With your City supporting mates, there’s no laboured small talk. No uncomfortable silences. You’ve got a depth of City topics to talk about – how useless player x is, who the manager should select, what the chances are of winning today. And then there’s diving deep into a shared Bradford City history. Memorable games experienced together. Players who meant a lot. Old debates like the nearly season of ’88, Geoffrey Richmond’s tenure, the sacking of Colin Todd. Travel and booze mishaps from away trips of the past.

And you’ll have your own collection of stories of City moments shared together. The time we were all screaming in unison at Kyel Reid to pass the f**king ball, only for him to stick one in the top corner and we all jumped on each other in joyous disbelief. The time one of our lot declared there was no chance Mark Yeates could score a free kick from that far out, but then he did. The time one of us went on a massive post match rant about how terrible we were and why our season was falling apart, only to end the angry monologue predicting a 3-0 City win against the league leaders the following week. You and your mates probably have your own set of mini City stories that aren’t funny to anyone but those within your group.

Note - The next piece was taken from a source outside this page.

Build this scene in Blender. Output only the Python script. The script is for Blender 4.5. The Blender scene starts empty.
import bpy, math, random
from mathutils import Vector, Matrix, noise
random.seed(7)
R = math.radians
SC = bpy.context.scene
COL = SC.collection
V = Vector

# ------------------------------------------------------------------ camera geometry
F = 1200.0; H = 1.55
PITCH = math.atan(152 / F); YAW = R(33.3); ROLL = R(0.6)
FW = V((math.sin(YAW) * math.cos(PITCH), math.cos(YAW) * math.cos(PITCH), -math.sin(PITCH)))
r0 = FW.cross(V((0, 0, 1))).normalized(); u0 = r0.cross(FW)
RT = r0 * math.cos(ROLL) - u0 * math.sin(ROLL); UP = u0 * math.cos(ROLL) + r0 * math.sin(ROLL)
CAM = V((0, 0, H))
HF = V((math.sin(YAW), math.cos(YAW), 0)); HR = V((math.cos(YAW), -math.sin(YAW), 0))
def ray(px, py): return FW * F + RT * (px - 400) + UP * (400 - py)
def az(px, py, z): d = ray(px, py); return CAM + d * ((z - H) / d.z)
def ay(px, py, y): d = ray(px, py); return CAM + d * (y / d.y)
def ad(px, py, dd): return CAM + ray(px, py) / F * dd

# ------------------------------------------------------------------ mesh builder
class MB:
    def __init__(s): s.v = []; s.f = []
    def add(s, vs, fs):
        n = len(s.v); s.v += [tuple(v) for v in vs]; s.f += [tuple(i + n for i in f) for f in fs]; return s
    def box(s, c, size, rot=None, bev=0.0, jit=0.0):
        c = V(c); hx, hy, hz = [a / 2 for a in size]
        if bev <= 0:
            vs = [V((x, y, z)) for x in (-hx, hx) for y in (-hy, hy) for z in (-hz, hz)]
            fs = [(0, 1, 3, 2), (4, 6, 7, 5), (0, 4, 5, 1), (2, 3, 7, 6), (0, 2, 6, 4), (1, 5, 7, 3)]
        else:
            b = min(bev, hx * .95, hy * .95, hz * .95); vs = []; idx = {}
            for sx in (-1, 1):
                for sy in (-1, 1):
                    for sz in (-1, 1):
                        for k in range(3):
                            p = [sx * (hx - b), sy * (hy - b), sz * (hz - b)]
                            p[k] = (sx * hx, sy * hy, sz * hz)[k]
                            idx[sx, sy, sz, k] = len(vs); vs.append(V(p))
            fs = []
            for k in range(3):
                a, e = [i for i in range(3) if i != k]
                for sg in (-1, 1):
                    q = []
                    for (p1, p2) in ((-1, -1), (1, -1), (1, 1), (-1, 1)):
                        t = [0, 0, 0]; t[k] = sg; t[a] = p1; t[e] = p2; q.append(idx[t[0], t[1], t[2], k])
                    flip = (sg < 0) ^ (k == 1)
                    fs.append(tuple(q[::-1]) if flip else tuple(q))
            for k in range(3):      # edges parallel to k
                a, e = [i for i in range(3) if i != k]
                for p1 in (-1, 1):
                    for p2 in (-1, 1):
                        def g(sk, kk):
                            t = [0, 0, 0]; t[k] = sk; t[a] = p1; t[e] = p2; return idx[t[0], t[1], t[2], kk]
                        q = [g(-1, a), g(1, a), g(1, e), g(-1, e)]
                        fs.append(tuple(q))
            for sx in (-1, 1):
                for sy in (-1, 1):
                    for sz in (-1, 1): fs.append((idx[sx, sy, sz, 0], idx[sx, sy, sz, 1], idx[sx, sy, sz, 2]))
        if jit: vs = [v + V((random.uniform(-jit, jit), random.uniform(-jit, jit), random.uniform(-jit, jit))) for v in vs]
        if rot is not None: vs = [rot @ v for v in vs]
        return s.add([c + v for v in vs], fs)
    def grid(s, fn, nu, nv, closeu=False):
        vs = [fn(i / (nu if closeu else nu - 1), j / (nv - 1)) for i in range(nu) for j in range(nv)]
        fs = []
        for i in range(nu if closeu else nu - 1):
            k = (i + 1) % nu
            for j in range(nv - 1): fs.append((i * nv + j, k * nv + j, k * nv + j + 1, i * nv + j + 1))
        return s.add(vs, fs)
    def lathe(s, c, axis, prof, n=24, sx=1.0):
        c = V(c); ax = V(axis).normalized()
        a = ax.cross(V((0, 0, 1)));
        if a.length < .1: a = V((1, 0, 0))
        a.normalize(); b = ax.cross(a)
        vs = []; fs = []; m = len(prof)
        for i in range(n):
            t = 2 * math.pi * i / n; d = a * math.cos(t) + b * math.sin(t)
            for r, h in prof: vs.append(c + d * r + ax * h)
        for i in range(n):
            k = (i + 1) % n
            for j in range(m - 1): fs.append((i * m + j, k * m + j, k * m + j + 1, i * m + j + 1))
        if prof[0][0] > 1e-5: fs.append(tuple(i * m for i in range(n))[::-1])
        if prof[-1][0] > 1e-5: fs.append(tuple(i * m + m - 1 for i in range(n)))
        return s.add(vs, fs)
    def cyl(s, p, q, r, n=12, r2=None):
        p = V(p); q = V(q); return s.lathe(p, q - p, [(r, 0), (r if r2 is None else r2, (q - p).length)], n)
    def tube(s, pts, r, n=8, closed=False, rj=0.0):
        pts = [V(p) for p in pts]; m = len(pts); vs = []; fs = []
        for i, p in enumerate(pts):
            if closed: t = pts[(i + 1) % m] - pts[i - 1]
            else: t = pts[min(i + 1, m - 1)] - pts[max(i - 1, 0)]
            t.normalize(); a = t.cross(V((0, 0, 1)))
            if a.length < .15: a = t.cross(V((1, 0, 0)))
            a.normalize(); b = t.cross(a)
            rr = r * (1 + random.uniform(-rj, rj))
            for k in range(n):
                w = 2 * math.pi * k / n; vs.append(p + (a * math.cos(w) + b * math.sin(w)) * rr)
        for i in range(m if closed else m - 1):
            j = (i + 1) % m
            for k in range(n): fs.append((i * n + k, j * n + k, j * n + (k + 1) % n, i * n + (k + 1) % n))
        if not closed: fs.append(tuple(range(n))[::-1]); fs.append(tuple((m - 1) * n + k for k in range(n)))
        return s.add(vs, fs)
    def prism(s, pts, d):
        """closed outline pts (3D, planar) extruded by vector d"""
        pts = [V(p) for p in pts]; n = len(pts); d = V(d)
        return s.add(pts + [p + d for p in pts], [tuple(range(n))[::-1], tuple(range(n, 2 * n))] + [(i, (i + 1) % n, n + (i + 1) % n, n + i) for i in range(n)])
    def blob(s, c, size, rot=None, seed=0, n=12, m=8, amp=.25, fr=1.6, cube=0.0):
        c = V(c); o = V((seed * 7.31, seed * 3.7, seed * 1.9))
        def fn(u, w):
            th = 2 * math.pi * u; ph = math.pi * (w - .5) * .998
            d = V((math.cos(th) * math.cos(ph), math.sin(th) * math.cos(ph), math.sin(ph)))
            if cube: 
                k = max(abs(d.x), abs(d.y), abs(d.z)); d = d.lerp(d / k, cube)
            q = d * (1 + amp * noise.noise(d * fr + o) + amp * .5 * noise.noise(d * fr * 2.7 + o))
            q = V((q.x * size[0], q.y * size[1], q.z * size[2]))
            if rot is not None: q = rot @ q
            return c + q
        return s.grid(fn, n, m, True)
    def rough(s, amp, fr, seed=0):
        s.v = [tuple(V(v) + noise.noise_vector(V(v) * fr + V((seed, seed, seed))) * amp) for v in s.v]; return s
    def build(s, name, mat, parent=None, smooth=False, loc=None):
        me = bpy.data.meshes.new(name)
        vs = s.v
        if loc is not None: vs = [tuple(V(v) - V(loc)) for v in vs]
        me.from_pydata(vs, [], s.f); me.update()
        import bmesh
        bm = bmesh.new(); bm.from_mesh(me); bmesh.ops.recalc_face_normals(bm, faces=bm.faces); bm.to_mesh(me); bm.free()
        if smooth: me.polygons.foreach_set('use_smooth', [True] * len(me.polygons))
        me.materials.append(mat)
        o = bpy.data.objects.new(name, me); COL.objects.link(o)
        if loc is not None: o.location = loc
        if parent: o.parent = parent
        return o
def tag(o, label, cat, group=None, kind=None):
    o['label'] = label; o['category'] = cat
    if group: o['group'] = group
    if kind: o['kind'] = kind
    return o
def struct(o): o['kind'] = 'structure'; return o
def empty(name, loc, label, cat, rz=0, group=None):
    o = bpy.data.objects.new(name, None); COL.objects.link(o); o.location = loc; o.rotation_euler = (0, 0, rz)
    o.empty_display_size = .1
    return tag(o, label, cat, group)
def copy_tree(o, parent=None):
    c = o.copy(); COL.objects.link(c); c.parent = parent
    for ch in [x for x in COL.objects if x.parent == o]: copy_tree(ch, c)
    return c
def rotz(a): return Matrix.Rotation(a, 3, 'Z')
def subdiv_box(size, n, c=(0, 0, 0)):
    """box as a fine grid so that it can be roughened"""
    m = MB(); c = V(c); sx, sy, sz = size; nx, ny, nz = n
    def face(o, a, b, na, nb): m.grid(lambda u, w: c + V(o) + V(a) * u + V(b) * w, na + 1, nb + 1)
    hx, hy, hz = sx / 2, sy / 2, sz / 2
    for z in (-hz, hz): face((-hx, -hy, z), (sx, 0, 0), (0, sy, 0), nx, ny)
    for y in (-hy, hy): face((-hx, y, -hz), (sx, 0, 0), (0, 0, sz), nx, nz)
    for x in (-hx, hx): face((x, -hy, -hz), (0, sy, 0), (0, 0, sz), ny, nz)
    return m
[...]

For family members who share a devotion for the Bantams, it must provide an extra layer to their relationships. There aren’t many, if any, activities that parents and their offspring can keep sharing from childhood to being adults.

Normally, younger generations will drift away from enjoying what their parents do, and spend less time with them. But Bradford City can act as an anchor that keeps family members close no matter what else is happening in each other’s lives. If you go to City with your parents or your kids, imagine how different those relationships would look without the mutual love of the club?

Even with just regular City supporting friends, the depth of the shared connection helps it to endure. We all have friends who have drifted in and out of lives. People who we once spent a huge amount of time with, but for a variety of reasons have drifted apart from. It’s less likely with City supporting mates, because you’ve got this shared passion to enjoy. And even if you can’t go to the games anymore with them for whatever reason, that friendship is still there to be picked up again.

Right now, with the country slowly moving out of lockdown, our friendships with our match-going friends and family have been put on hold. The chances are you’ve not seen your match day companions in person since the season was curtailed in March. And it leaves a big hole that no amount of zoom calls and WhatsApp group chats can fill.

But eventually, when normality returns, matchday routines can recommence. We can sit together inside Valley Parade with our friends and family again. Cheering and despairing together. Reveling in the company of people who make supporting Bradford City more meaningful.